Szerokim echem odbiło się upublicznienie oświadczenia majątkowego Marka Paprockiego, przewodniczącego Rady Powiatu i jednego z najbardziej wpływowych ludzi w Mielcu. Jako że jest on też człowiekiem majętnym, w Internecie zaroiło się od komentarzy, często złośliwych.
Z oświadczenia Paprockiego wynika, że ma on 354 348 zł, 8 tys. dolarów i 300 euro – jako małżeńską wspólnotę majątkową. Wraz z żoną jest również właścicielem 1/4 domu o powierzchni 82,5 metrów kwadratowych i wartości 125 tys. zł. Pozostała część budynku należy do jego syna. W podobny sposób została podzielona działka, na której znajduje się dom Paprockich.
Wspólnie z żoną, posiada również dwa samochody: renault talisman o wartości 98 tys. zł i renault koleos – 24 tys. zł. W oświadczeniu przewodniczącego są też jego dochody z ub.r. jako: dyrektora Szkoły Podstawowej nr 1, radnego powiatowego i członka rady nadzorczej Miejskiego Przedsiębiorstwa Gospodarki Komunalnej. Ponadto dowiadujemy się, że w 2018 r. otrzymał on wypłatę z polisy ubezpieczeniowej PZU w niemałej wysokości, bo 79 447 zł.
Oświadczenie Marka Paprockiego pewnie umknęłoby opinii publicznej, gdyby nie pojawiło się na jednym z portali. Przewodniczący przekonuje, że to było celowe: – Ironicznie pogratulowałem panu redaktorowi rzetelnego dziennikarstwa, a następnego dnia na jego portalu ukazało się moje oświadczenie, i tylko moje, pod którym każdy sobie pod nim pisze, co chce i jak chce. Jak to można inaczej tłumaczyć? – pyta.

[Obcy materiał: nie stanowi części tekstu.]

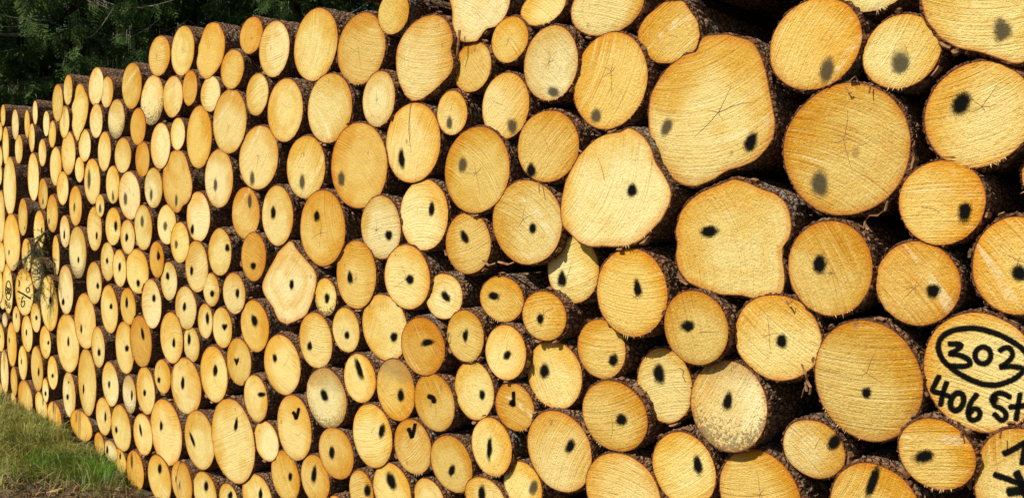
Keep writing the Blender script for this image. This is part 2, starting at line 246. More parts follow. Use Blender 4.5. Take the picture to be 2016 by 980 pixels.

– Cieszę się, że mam oszczędności, że jestem osobą zaradną – dodaje Paprocki. – Przez 10 lat prowadziłem działalność gospodarczą, a od 27 lat jestem dyrektorem szkoły. Jeśli przez ten czas nie udałoby mi się zaoszczędzić, to oznaczałoby, że jestem nieudacznikiem. Miałbym się wstydzić, że udało mi się dojść do majątku i zabezpieczyć rodziny? Dla mnie jest to niepojęta rzecz, że wszyscy mamy grać biedaków.